On dit souvent que les enfants commencent à comprendre la mort vers l’âge de 7 ans. Cela nous vient de Jean Piaget [grand chercheur en psychologie du XXe siècle, NdlR], qui, dans sa construction de la psychologie comportementale, avait établi que c’était l’âge où l’on entrait dans le symbolisme, les connaissances logiques. Mais ensuite, on s’est rendu compte, avec le développement de l’observation, de l’attention portée à l’enfant, en particulier aux tout-petits, que ce n’était pas la réalité. En fait, les enfants saisissent ces questions-là bien avant, même s’ils font semblant. On le remarque quand ils perdent un animal de compagnie, ils comprennent très bien que ce dernier ne va pas revenir.
Faut-il parler de la mort aux enfants ?
Il ne faut pas attendre d’être confronté à un événement pour en parler. Car c’est dans ces moments-là qu’on est le moins apte à aborder ces questions. Donc, bien entendu, il faut parler de la mort, de la séparation, de la perte, tout au long de la vie de l’enfant. Et il faut profiter d’éléments de réalité pour le faire : la perte d’un doudou, les feuilles mortes qui tombent en automne…
Doit-on préparer sa propre mort ?
Se préparer à la mort, ce n’est pas s’y confronter. Mais c’est se dire qu’elle existe, qu’elle va arriver un jour et qu’elle fait partie de la vie. Aujourd’hui, on remarque qu’énormément de personnes n’ont eu aucune réflexion sur ce qui se passerait si elles devaient décéder brutalement. Souhaitent-elles un enterrement ? Une crémation ? Quel genre de cérémonie espèrent-elles ? Ont-elles réfléchi aux aspects financiers ?

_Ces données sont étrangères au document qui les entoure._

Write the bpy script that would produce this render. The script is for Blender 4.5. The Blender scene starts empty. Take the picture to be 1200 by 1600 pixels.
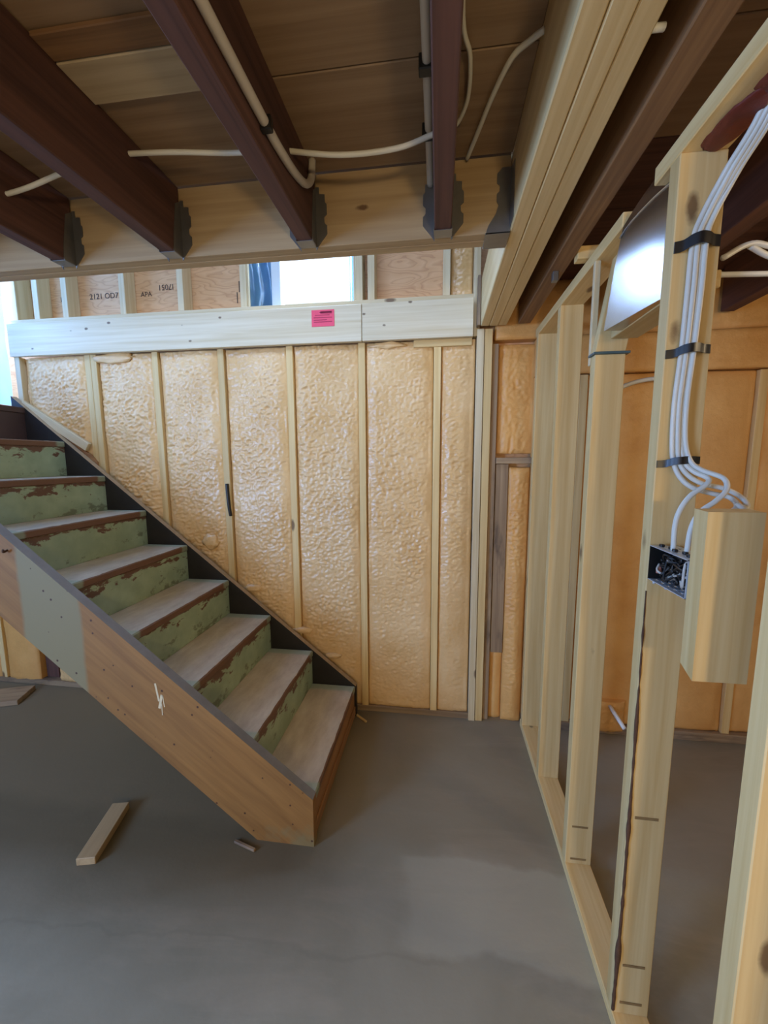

On se rend compte que c’est en fait un sujet très rarement abordé à l’intérieur des familles, entre les couples. Et un beau jour, ça vous tombe dessus… Anticiper sa propre mort, c’est aussi penser à la vie des autres, aux vivants qui restent. C’est une façon très altruiste de penser sa propre existence. Je sais que je vais mourir alors je gère un certain nombre de besognes, qui, si je ne m’en occupe pas, seront extrêmement pénibles pour ceux qui restent.